• Recorded information
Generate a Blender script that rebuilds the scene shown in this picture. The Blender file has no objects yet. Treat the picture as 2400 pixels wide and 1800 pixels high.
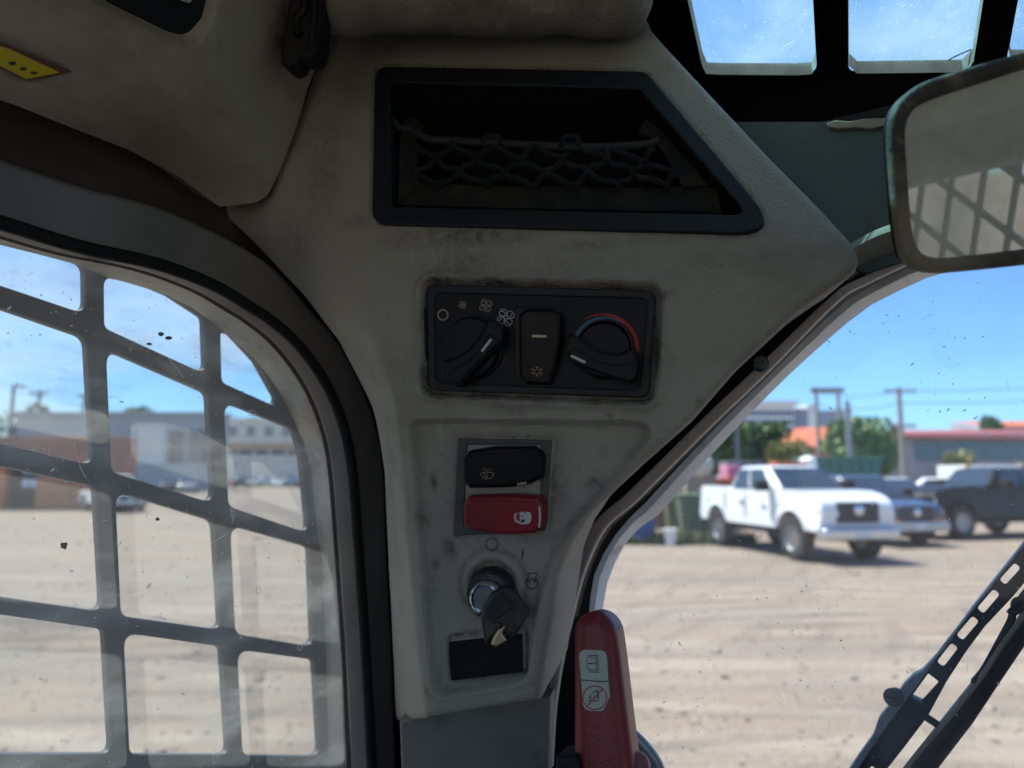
import bpy, bmesh, math, random
import numpy as np
from mathutils import Vector, Matrix, Euler
from mathutils.geometry import delaunay_2d_cdt
random.seed(7); rng = np.random.default_rng(7)
V = Vector
scn = bpy.context.scene
COL = scn.collection

# ------------------------------------------------------------------ camera
CZ = 1.7                                   # eye height over the yard
C = V((0, 0, CZ)); PITCH = math.radians(7.07); F = 1733.0
cam_d = bpy.data.cameras.new('camera'); cam = bpy.data.objects.new('camera', cam_d); COL.objects.link(cam)
cam.location = C; cam.rotation_euler = (math.pi/2 + PITCH, 0, 0)
cam_d.sensor_width = 36; cam_d.lens = 36*F/2400; cam_d.clip_start = .01; cam_d.clip_end = 3000
cam_d.dof.use_dof = True; cam_d.dof.focus_distance = .465; cam_d.dof.aperture_fstop = 6.2
scn.camera = cam
FW_ = V((0, math.cos(PITCH), math.sin(PITCH))); UP_ = V((0, -math.sin(PITCH), math.cos(PITCH)))

# ------------------------------------------------------------------ world, sun, exposure
SUN_EL = math.radians(64); sun_h = V((-.83, .555, 0)).normalized()
SUN = sun_h*math.cos(SUN_EL) + V((0, 0, math.sin(SUN_EL)))
w = bpy.data.worlds.new('World'); scn.world = w; w.use_nodes = True
nt = w.node_tree; nt.nodes.clear()
def wn(t, **k):
    n = nt.nodes.new(t)
    for a, b in k.items(): setattr(n, a, b)
    return n
sky = wn('ShaderNodeTexSky', sky_type='NISHITA', sun_disc=False)
sky.sun_elevation = SUN_EL; sky.sun_rotation = math.atan2(SUN.x, SUN.y); sky.air_density = 1.0; sky.dust_density = .25; sky.ozone_density = 1.6
bg = wn('ShaderNodeBackground'); bg.inputs['Strength'].default_value = .098
tc = wn('ShaderNodeTexCoord'); mp = wn('ShaderNodeMapping'); mp.inputs['Scale'].default_value = (1.2, 1.6, 3.6)
mp.inputs['Location'].default_value = (.35, .2, .1)
nz = wn('ShaderNodeTexNoise'); nz.inputs['Scale'].default_value = 1.9; nz.inputs['Detail'].default_value = 7; nz.inputs['Roughness'].default_value = .58
rmp = wn('ShaderNodeValToRGB'); rmp.color_ramp.elements[0].position = .56; rmp.color_ramp.elements[1].position = .78
rmp.color_ramp.elements[1].color = (.55, .55, .55, 1)
mx = wn('ShaderNodeMixRGB'); mx.inputs['Color2'].default_value = (6.6, 7.0, 7.4, 1)
wo = wn('ShaderNodeOutputWorld')
L = nt.links.new
L(tc.outputs['Generated'], mp.inputs['Vector']); L(mp.outputs[0], nz.inputs['Vector']); sx = wn('ShaderNodeSeparateXYZ'); L(tc.outputs['Generated'], sx.inputs[0]); ma_ = wn('ShaderNodeMath', operation='MULTIPLY_ADD'); ma_.inputs[1].default_value = -.34
L(sx.outputs['X'], ma_.inputs[0]); L(nz.outputs['Fac'], ma_.inputs[2]); L(ma_.outputs[0], rmp.inputs[0])      # a thin cloud bank builds towards the west
tint = wn('ShaderNodeMixRGB', blend_type='MULTIPLY'); tint.inputs['Fac'].default_value = 1; 
lowt = wn('ShaderNodeMixRGB'); lowt.inputs['Color1'].default_value = (.50, .78, 1.16, 1); lowt.inputs['Color2'].default_value = (.70, .92, 1.22, 1)      # deeper blue air towards the horizon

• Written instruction
Quote the data exactly, leaving every image out of the copy.

• Written answer
Generate a Blender script that rebuilds the scene shown in this picture. The Blender file has no objects yet. Treat the picture as 2400 pixels wide and 1800 pixels high.
import bpy, bmesh, math, random
import numpy as np
from mathutils import Vector, Matrix, Euler
from mathutils.geometry import delaunay_2d_cdt
random.seed(7); rng = np.random.default_rng(7)
V = Vector
scn = bpy.context.scene
COL = scn.collection

# ------------------------------------------------------------------ camera
CZ = 1.7                                   # eye height over the yard
C = V((0, 0, CZ)); PITCH = math.radians(7.07); F = 1733.0
cam_d = bpy.data.cameras.new('camera'); cam = bpy.data.objects.new('camera', cam_d); COL.objects.link(cam)
cam.location = C; cam.rotation_euler = (math.pi/2 + PITCH, 0, 0)
cam_d.sensor_width = 36; cam_d.lens = 36*F/2400; cam_d.clip_start = .01; cam_d.clip_end = 3000
cam_d.dof.use_dof = True; cam_d.dof.focus_distance = .465; cam_d.dof.aperture_fstop = 6.2
scn.camera = cam
FW_ = V((0, math.cos(PITCH), math.sin(PITCH))); UP_ = V((0, -math.sin(PITCH), math.cos(PITCH)))

# ------------------------------------------------------------------ world, sun, exposure
SUN_EL = math.radians(64); sun_h = V((-.83, .555, 0)).normalized()
SUN = sun_h*math.cos(SUN_EL) + V((0, 0, math.sin(SUN_EL)))
w = bpy.data.worlds.new('World'); scn.world = w; w.use_nodes = True
nt = w.node_tree; nt.nodes.clear()
def wn(t, **k):
    n = nt.nodes.new(t)
    for a, b in k.items(): setattr(n, a, b)
    return n
sky = wn('ShaderNodeTexSky', sky_type='NISHITA', sun_disc=False)
sky.sun_elevation = SUN_EL; sky.sun_rotation = math.atan2(SUN.x, SUN.y); sky.air_density = 1.0; sky.dust_density = .25; sky.ozone_density = 1.6
bg = wn('ShaderNodeBackground'); bg.inputs['Strength'].default_value = .098
tc = wn('ShaderNodeTexCoord'); mp = wn('ShaderNodeMapping'); mp.inputs['Scale'].default_value = (1.2, 1.6, 3.6)
mp.inputs['Location'].default_value = (.35, .2, .1)
nz = wn('ShaderNodeTexNoise'); nz.inputs['Scale'].default_value = 1.9; nz.inputs['Detail'].default_value = 7; nz.inputs['Roughness'].default_value = .58
rmp = wn('ShaderNodeValToRGB'); rmp.color_ramp.elements[0].position = .56; rmp.color_ramp.elements[1].position = .78
rmp.color_ramp.elements[1].color = (.55, .55, .55, 1)
mx = wn('ShaderNodeMixRGB'); mx.inputs['Color2'].default_value = (6.6, 7.0, 7.4, 1)
wo = wn('ShaderNodeOutputWorld')
L = nt.links.new
L(tc.outputs['Generated'], mp.inputs['Vector']); L(mp.outputs[0], nz.inputs['Vector']); sx = wn('ShaderNodeSeparateXYZ'); L(tc.outputs['Generated'], sx.inputs[0]); ma_ = wn('ShaderNodeMath', operation='MULTIPLY_ADD'); ma_.inputs[1].default_value = -.34
L(sx.outputs['X'], ma_.inputs[0]); L(nz.outputs['Fac'], ma_.inputs[2]); L(ma_.outputs[0], rmp.inputs[0])      # a thin cloud bank builds towards the west
tint = wn('ShaderNodeMixRGB', blend_type='MULTIPLY'); tint.inputs['Fac'].default_value = 1; 
lowt = wn('ShaderNodeMixRGB'); lowt.inputs['Color1'].default_value = (.50, .78, 1.16, 1); lowt.inputs['Color2'].default_value = (.70, .92, 1.22, 1)      # deeper blue air towards the horizon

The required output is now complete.